Die neue Regierung der Niederlande will mit einem 25 Milliarden Euro schweren Ausstiegsprogramm den Viehbestand im Land radikal reduzieren: In 13 Jahren sollen auf den Höfen zwischen ein Drittel weniger Schweine, Hühner und Kühe stehen. Heute werden in den Niederlanden 1,6 Millionen Milchkühe, 11 Millionen Schweine und 49 Millionen Masthühner gehalten.
In den Niederlande soll ein tiefgreifender Umbau der Landwirtschaft stattfinden
Die neue niederländische Regierungs-Koalition von Ministerpräsident Mark Rutte (Rutte IV) hat Ende 2021 ihr Programm für die nächsten vier Jahre vorgelegt. Darin sind die Landwirtschaft und der Klimaschutz im Fokus: Die Regierung plant einen tiefgreifenden Umbau der Landwirtschaft, der sich am Klima-, Umwelt- und Tierschutz orientiert.
Die Neuorientierung der niederländischen Landwirtschaft bis 2035 soll mit 25 Milliarden Euro aus einem Umbau-Fonds finanziert werden. Damit werden niederländische Viehhalter entschädigt für die Verlagerung oder den Ausstieg aus der Branche oder für den Übergang zu einer extensiveren Landwirtschaft.

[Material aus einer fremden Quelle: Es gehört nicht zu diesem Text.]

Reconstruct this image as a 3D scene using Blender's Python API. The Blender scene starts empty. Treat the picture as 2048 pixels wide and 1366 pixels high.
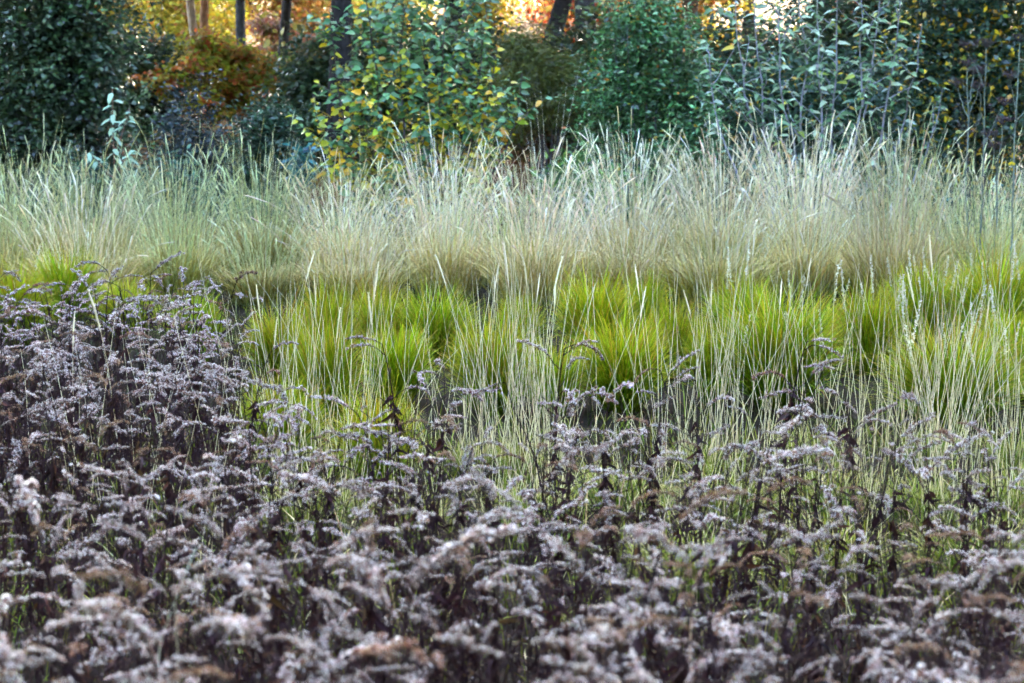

Für die niederländische Landwirtschaft sollen neue Geschäftsmodelle wie Bio-basierte Baumaterialien, Kohlenstoff-Zertifikate und die Stickstoffbindung entwickelt werden. Darüber strebt die Regierung einen Gesellschaftsvertrag zur Entwicklung einer tiergerechten Nutztierhaltung an.
Der Niederländische Bauernverband kritisiert «unerreichbare» Stickstoff-Reduktion
Für die niederländischen Landwirte hat dies tiefgreifende Konsequenzen. Unter anderem soll auch die Reduktion der Stickstoff-Belastung massiv beschleunigt werden. Das Ziel zur Stickstoff-Reduzierung wird von bisher 26 Prozent auf 50 Prozent angehoben und von 2035 auf 2030 vorgezogen.
Der Niederländische Bauernverband (Land- en Tuinbouw Organisatie Nederland LTO) befürchtete zuerst Massenenteignungen und sogar eine Halbierung des Viehbestands.
Dass die Stickstoff-Belastung bis 2030 um 50 Prozent reduziert werden soll, sei aber «unerreichbar». Der LTO hält eine Reduktion von 40 Prozent zusammen mit anderen Wirtschaftssektoren für ein zusätzliches Budget von 15,3 Milliarden Euro für realistisch.
Niederländische Schweinehalter müssen ihre Ställe abreissen
Unabhängig von diesem sehr ambitionierten Umbauplan stellt die niederländische Regierung für den Ausstieg aus der Schweinehaltung alleine im Jahr 2022 rund 230 Millionen Euro bereit, um die Stickstoffemissionen weiter zu senken.
Landwirtschaftsbetriebe müssen ihre Ställe abreissen und dürfen weder anderswo eine neue Tierhaltung eröffnen noch sich daran beteiligen. Geld gibt es für die Stallaufgabe sowie die Abriss-, Berater- und Gutachter-Kosten.
Die Landwirtschaft in den Niederlanden
Die Landwirtschaft in den Niederlanden ist hoch technologisiert und extrem produktiv. Nur knapp über 1 Prozent der Arbeitnehmer sind in der Landwirtschaft beschäftigt, die Niederlande sind aber mit dem Export von Landwirtschaftsprodukten für 65 Mrd Euro nach den USA der weltweit zweitgrösste Exporteur landwirtschaftlicher Erzeugnisse.
Auch in die Schweiz: Die Importe von Landwirtschaftsprodukten aus den Niederlanden betragen rund 1 Milliarde Franken pro Jahr, die Exporte aus der Schweiz in die Niederlande hingegen «nur» 400 Millionen Franken.